→ Task
Reproduce all of the records exactly.

>> START Provided records

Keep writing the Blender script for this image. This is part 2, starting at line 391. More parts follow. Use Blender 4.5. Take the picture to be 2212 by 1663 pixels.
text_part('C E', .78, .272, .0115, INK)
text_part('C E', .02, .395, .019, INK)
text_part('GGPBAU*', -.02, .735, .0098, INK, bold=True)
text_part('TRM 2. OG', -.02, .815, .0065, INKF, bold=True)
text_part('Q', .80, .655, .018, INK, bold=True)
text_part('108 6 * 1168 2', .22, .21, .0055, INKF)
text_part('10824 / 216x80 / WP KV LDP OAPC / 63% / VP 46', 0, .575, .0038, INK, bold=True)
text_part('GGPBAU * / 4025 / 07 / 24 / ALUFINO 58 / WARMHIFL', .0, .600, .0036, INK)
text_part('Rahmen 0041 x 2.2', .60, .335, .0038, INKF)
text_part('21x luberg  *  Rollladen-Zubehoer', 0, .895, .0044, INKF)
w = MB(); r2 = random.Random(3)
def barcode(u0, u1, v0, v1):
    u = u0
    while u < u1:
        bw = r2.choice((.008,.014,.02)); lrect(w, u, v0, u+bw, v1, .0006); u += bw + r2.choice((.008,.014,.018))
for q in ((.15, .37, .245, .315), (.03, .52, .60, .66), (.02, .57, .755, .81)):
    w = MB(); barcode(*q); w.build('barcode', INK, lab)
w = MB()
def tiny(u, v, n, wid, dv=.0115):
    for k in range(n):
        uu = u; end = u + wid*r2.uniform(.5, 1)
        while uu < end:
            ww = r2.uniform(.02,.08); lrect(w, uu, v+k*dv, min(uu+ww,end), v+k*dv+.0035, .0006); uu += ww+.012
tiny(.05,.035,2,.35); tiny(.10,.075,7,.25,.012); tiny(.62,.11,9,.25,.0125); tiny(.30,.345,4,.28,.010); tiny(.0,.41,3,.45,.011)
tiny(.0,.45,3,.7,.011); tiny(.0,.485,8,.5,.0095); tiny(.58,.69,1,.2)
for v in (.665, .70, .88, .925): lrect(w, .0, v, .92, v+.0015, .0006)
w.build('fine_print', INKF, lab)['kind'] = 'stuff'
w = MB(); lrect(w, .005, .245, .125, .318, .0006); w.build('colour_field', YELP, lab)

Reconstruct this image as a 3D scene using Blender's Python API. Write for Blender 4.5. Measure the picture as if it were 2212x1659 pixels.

>> END Provided records

→ Full answer
Keep writing the Blender script for this image. This is part 2, starting at line 391. More parts follow. Use Blender 4.5. Take the picture to be 2212 by 1663 pixels.
text_part('C E', .78, .272, .0115, INK)
text_part('C E', .02, .395, .019, INK)
text_part('GGPBAU*', -.02, .735, .0098, INK, bold=True)
text_part('TRM 2. OG', -.02, .815, .0065, INKF, bold=True)
text_part('Q', .80, .655, .018, INK, bold=True)
text_part('108 6 * 1168 2', .22, .21, .0055, INKF)
text_part('10824 / 216x80 / WP KV LDP OAPC / 63% / VP 46', 0, .575, .0038, INK, bold=True)
text_part('GGPBAU * / 4025 / 07 / 24 / ALUFINO 58 / WARMHIFL', .0, .600, .0036, INK)
text_part('Rahmen 0041 x 2.2', .60, .335, .0038, INKF)
text_part('21x luberg  *  Rollladen-Zubehoer', 0, .895, .0044, INKF)
w = MB(); r2 = random.Random(3)
def barcode(u0, u1, v0, v1):
    u = u0
    while u < u1:
        bw = r2.choice((.008,.014,.02)); lrect(w, u, v0, u+bw, v1, .0006); u += bw + r2.choice((.008,.014,.018))
for q in ((.15, .37, .245, .315), (.03, .52, .60, .66), (.02, .57, .755, .81)):
    w = MB(); barcode(*q); w.build('barcode', INK, lab)
w = MB()
def tiny(u, v, n, wid, dv=.0115):
    for k in range(n):
        uu = u; end = u + wid*r2.uniform(.5, 1)
        while uu < end:
            ww = r2.uniform(.02,.08); lrect(w, uu, v+k*dv, min(uu+ww,end), v+k*dv+.0035, .0006); uu += ww+.012
tiny(.05,.035,2,.35); tiny(.10,.075,7,.25,.012); tiny(.62,.11,9,.25,.0125); tiny(.30,.345,4,.28,.010); tiny(.0,.41,3,.45,.011)
tiny(.0,.45,3,.7,.011); tiny(.0,.485,8,.5,.0095); tiny(.58,.69,1,.2)
for v in (.665, .70, .88, .925): lrect(w, .0, v, .92, v+.0015, .0006)
w.build('fine_print', INKF, lab)['kind'] = 'stuff'
w = MB(); lrect(w, .005, .245, .125, .318, .0006); w.build('colour_field', YELP, lab)

Reconstruct this image as a 3D scene using Blender's Python API. Write for Blender 4.5. Measure the picture as if it were 2212x1659 pixels.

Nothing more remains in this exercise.